Available data —
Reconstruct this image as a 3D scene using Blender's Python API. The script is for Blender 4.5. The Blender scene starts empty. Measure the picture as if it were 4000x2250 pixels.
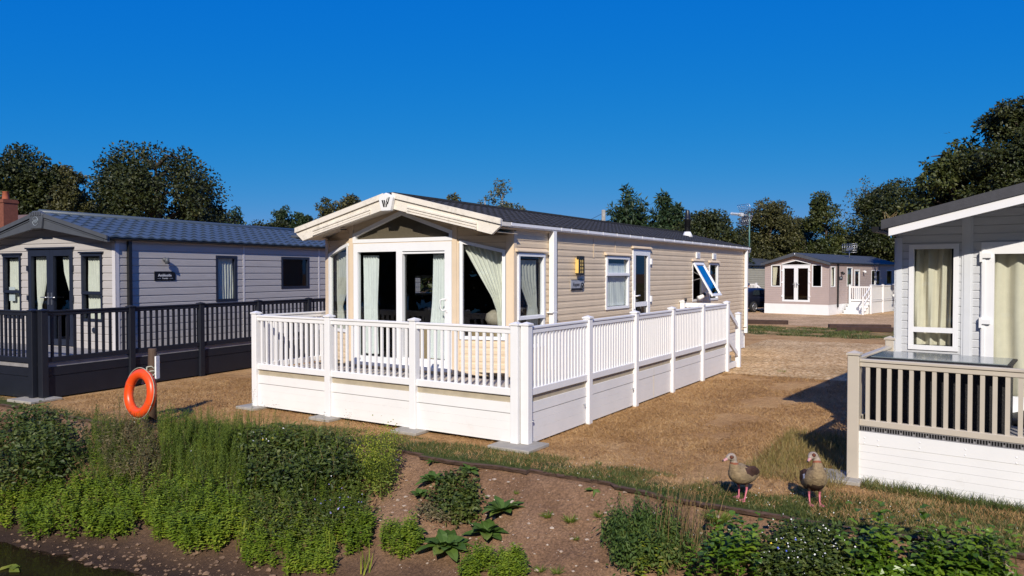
import bpy, bmesh, math, random
import numpy as np
from mathutils import Vector, Matrix, noise as mnoise
R_ = math.radians
rng = np.random.default_rng(7)
random.seed(7)
scene = bpy.context.scene
COL = scene.collection

# ---------------------------------------------------------------- camera, sky, sun, exposure
CAM_LOC = Vector((5.3768, -8.7550, 2.4)); CAM_YAW = -0.56791; CAM_PITCH = -0.02001; FOC = 2914.3 / 4000.0
cd = bpy.data.cameras.new("camera"); cam = bpy.data.objects.new("camera", cd); COL.objects.link(cam)
cd.sensor_fit = 'HORIZONTAL'; cd.sensor_width = 36.0; cd.lens = 36.0 * FOC
cd.clip_start = 0.05; cd.clip_end = 3000
cam.location = CAM_LOC
cam.rotation_euler = (math.pi / 2 + CAM_PITCH, 0.0, -CAM_YAW)
scene.camera = cam
SUN_EL = R_(33.0); SUN_AZ = R_(154.0)           # azimuth measured clockwise from +Y, towards the sun
to_sun = Vector((math.sin(SUN_AZ) * math.cos(SUN_EL), math.cos(SUN_AZ) * math.cos(SUN_EL), math.sin(SUN_EL)))
w = bpy.data.worlds.new("World"); scene.world = w; w.use_nodes = True
nt = w.node_tree; bg = nt.nodes['Background']
sky = nt.nodes.new('ShaderNodeTexSky'); sky.sky_type = 'NISHITA'; sky.sun_disc = False
sky.sun_elevation = SUN_EL; sky.sun_rotation = SUN_AZ
sky.air_density = 1.0; sky.dust_density = 0.25; sky.ozone_density = 4.0; sky.altitude = 200
# the camera rendered this clear sky as a deep, even blue: grade the three channels of the sky colour
SKY_S = 0.085
sp_ = nt.nodes.new('ShaderNodeSeparateColor'); cb_ = nt.nodes.new('ShaderNodeCombineColor'); nt.links.new(sky.outputs[0], sp_.inputs[0])
for ch, (ref, val, ex, top) in enumerate(((.40, .058, 2.85, .47), (.237, .149, .60, 1.2), (.50, .57, .05, 1.5))):
    last = sp_.outputs[ch]
    for op, v in (('MULTIPLY', SKY_S / ref), ('MINIMUM', top / ref), ('POWER', ex), ('MULTIPLY', val / SKY_S)):
        q = nt.nodes.new('ShaderNodeMath'); q.operation = op; nt.links.new(last, q.inputs[0]); q.inputs[1].default_value = v; last = q.outputs[0]
    nt.links.new(last, cb_.inputs[ch])
nt.links.new(cb_.outputs[0], bg.inputs['Color'])
bg.inputs['Strength'].default_value = SKY_S
sl = bpy.data.lights.new("sun", 'SUN'); sl.energy = 4.6; sl.angle = R_(0.5); sl.color = (1.0, 0.925, 0.82)
so = bpy.data.objects.new("sun", sl); COL.objects.link(so)
so.rotation_euler = (-to_sun).to_track_quat('-Z', 'Y').to_euler(); so.location = (20, -30, 30)
scene.view_settings.view_transform = 'Standard'; scene.view_settings.look = 'None'
scene.view_settings.exposure = 0.15; scene.view_settings.gamma = 1.0; scene.view_settings.use_curve_mapping = False
try:
    scene.cycles.use_denoising = True; scene.cycles.denoiser = 'OPENIMAGEDENOISE'
except Exception:
    pass
scene.cycles.max_bounces = 8; scene.cycles.transparent_max_bounces = 24
scene.cycles.sample_clamp_indirect = 6.0

# ---------------------------------------------------------------- helpers
def srgb(r, g, b):
    f = lambda c: (c / 255 / 12.92) if c / 255 <= 0.04045 else ((c / 255 + 0.055) / 1.055) ** 2.4
    return (f(r), f(g), f(b))

def mat(name, col, rough=0.6, var=0.12, scale=6.0, bump=0.0, bscale=60.0, spec=0.4, metal=0.0, col2=None, stretch=None, dirt=None, coat=0.0, emit=None, backface=None):
    """noise-varied principled surface in object space"""
    m = bpy.data.materials.new(name); m.use_nodes = True
    t = m.node_tree; N = t.nodes; L = t.links; p = N['Principled BSDF']
    p.inputs['Roughness'].default_value = rough; p.inputs['Metallic'].default_value = metal
    p.inputs['Specular IOR Level'].default_value = spec
    if coat: p.inputs['Coat Weight'].default_value = coat; p.inputs['Coat Roughness'].default_value = 0.08
    tc = N.new('ShaderNodeTexCoord'); mp = N.new('ShaderNodeMapping'); L.new(tc.outputs['Object'], mp.inputs[0])
    if stretch: mp.inputs['Scale'].default_value = stretch
    nz = N.new('ShaderNodeTexNoise'); nz.inputs['Scale'].default_value = scale; nz.inputs['Detail'].default_value = 6; nz.inputs['Roughness'].default_value = 0.6
    L.new(mp.outputs[0], nz.inputs['Vector'])
    rp = N.new('ShaderNodeValToRGB'); rp.color_ramp.elements[0].position = 0.3; rp.color_ramp.elements[1].position = 0.7
    c2 = col2 if col2 else tuple(c * (1 - var) for c in col)
    c1 = col if col2 else tuple(min(1, c * (1 + var * 0.6)) for c in col)
    rp.color_ramp.elements[0].color = (*c2, 1); rp.color_ramp.elements[1].color = (*c1, 1)
    L.new(nz.outputs['Fac'], rp.inputs[0]); out = rp.outputs[0]
    if dirt:                                        # dirt = (colour, scale, threshold, amount): patches with a shape of their own
        n2 = N.new('ShaderNodeTexNoise'); n2.inputs['Scale'].default_value = dirt[1]; n2.inputs['Detail'].default_value = 8; n2.inputs['Roughness'].default_value = 0.72
        L.new(tc.outputs['Object'], n2.inputs['Vector'])
        r2 = N.new('ShaderNodeValToRGB'); r2.color_ramp.elements[0].position = dirt[2]; r2.color_ramp.elements[1].position = min(1, dirt[2] + 0.2)
        r2.color_ramp.elements[0].color = (0, 0, 0, 1); r2.color_ramp.elements[1].color = (dirt[3],) * 3 + (1,)
        L.new(n2.outputs['Fac'], r2.inputs[0])
        mx = N.new('ShaderNodeMixRGB'); L.new(r2.outputs[0], mx.inputs[0]); L.new(out, mx.inputs[1]); mx.inputs[2].default_value = (*dirt[0], 1)
        out = mx.outputs[0]
    L.new(out, p.inputs['Base Color'])
    if bump:
        bn = N.new('ShaderNodeTexNoise'); bn.inputs['Scale'].default_value = bscale; bn.inputs['Detail'].default_value = 5
        L.new(mp.outputs[0], bn.inputs['Vector'])
        bp = N.new('ShaderNodeBump'); bp.inputs['Strength'].default_value = bump; bp.inputs['Distance'].default_value = 0.02
        L.new(bn.outputs['Fac'], bp.inputs['Height']); L.new(bp.outputs[0], p.inputs['Normal'])
    if emit: p.inputs['Emission Color'].default_value = (*emit[0], 1); p.inputs['Emission Strength'].default_value = emit[1]
    return m

def leafmat(name, cols, rough=0.5, trans=0.25, spec=0.35, nscale=0.35):
    """leaf: colour differs from leaf to leaf and from clump to clump; some light passes through"""
    m = bpy.data.materials.new(name); m.use_nodes = True
    t = m.node_tree; N = t.nodes; L = t.links; p = N['Principled BSDF']
    g = N.new('ShaderNodeNewGeometry'); rp = N.new('ShaderNodeValToRGB')
    e = rp.color_ramp.elements
    e[0].color = (*cols[0], 1); e[1].color = (*cols[-1], 1)
    for i, c in enumerate(cols[1:-1]):
        k = e.new((i + 1) / (len(cols) - 1)); k.color = (*c, 1)
    tc = N.new('ShaderNodeTexCoord'); nz = N.new('ShaderNodeTexNoise'); nz.inputs['Scale'].default_value = nscale; nz.inputs['Detail'].default_value = 3
    L.new(tc.outputs['Object'], nz.inputs['Vector'])
    a = N.new('ShaderNodeMath'); a.operation = 'MULTIPLY_ADD'; L.new(g.outputs['Random Per Island'], a.inputs[0]); a.inputs[1].default_value = 0.55
    b = N.new('ShaderNodeMath'); b.operation = 'MULTIPLY_ADD'; L.new(nz.outputs['Fac'], b.inputs[0]); b.inputs[1].default_value = 1.3; b.inputs[2].default_value = -0.42
    L.new(b.outputs[0], a.inputs[2]); L.new(a.outputs[0], rp.inputs[0])
    L.new(rp.outputs[0], p.inputs['Base Color']); p.inputs['Roughness'].default_value = rough; p.inputs['Specular IOR Level'].default_value = spec
    tr = N.new('ShaderNodeBsdfTranslucent'); L.new(rp.outputs[0], tr.inputs['Color'])
    mx = N.new('ShaderNodeMixShader'); mx.inputs[0].default_value = trans
    L.new(p.outputs[0], mx.inputs[1]); L.new(tr.outputs[0], mx.inputs[2]); L.new(mx.outputs[0], N['Material Output'].inputs['Surface'])
    return m

def glassmat(name, tint=(0.9, 0.95, 0.95), refl=1.0, rough=0.0):
    """thin pane: clear with a fresnel mirror on top"""
    m = bpy.data.materials.new(name); m.use_nodes = True
    t = m.node_tree; N = t.nodes; L = t.links; N.remove(N['Principled BSDF'])
    tr = N.new('ShaderNodeBsdfTransparent'); tr.inputs['Color'].default_value = (*tint, 1)
    gl = N.new('ShaderNodeBsdfGlossy'); gl.inputs['Roughness'].default_value = rough
    ge = N.new('ShaderNodeNewGeometry'); dt = N.new('ShaderNodeVectorMath'); dt.operation = 'DOT_PRODUCT'; L.new(ge.outputs['Normal'], dt.inputs[0]); L.new(ge.outputs['Incoming'], dt.inputs[1])
    def mth(op, x, y):
        q = N.new('ShaderNodeMath'); q.operation = op; q.use_clamp = True
        for i, v in enumerate((x, y)):
            if isinstance(v, (int, float)): q.inputs[i].default_value = v
            else: L.new(v, q.inputs[i])
        return q
    ab = N.new('ShaderNodeMath'); ab.operation = 'ABSOLUTE'; L.new(dt.outputs['Value'], ab.inputs[0])
    pw = mth('POWER', mth('SUBTRACT', 1.0, ab.outputs[0]).outputs[0], 5.0)     # schlick, the same from both sides of the pane
    mu = mth('ADD', mth('MULTIPLY', pw.outputs[0], .9).outputs[0], .07 * refl)
    mx = N.new('ShaderNodeMixShader'); L.new(mu.outputs[0], mx.inputs[0]); L.new(tr.outputs[0], mx.inputs[1]); L.new(gl.outputs[0], mx.inputs[2])
    L.new(mx.outputs[0], N['Material Output'].inputs['Surface'])
    return m

class Fr:
    """a building's own frame: x to its right, y to its back, z up"""
    def __init__(s, o, yaw_deg):
        s.o = Vector(o); s.yaw = R_(yaw_deg); s.m = Matrix.Rotation(-s.yaw, 4, 'Z')
    def w(s, p): return s.o + s.m @ Vector(p)
W0 = Fr((0, 0, 0), 0)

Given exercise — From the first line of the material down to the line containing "COL = scene.collection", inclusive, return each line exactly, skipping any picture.

Written solution —
Reconstruct this image as a 3D scene using Blender's Python API. The script is for Blender 4.5. The Blender scene starts empty. Measure the picture as if it were 4000x2250 pixels.
import bpy, bmesh, math, random
import numpy as np
from mathutils import Vector, Matrix, noise as mnoise
R_ = math.radians
rng = np.random.default_rng(7)
random.seed(7)
scene = bpy.context.scene
COL = scene.collection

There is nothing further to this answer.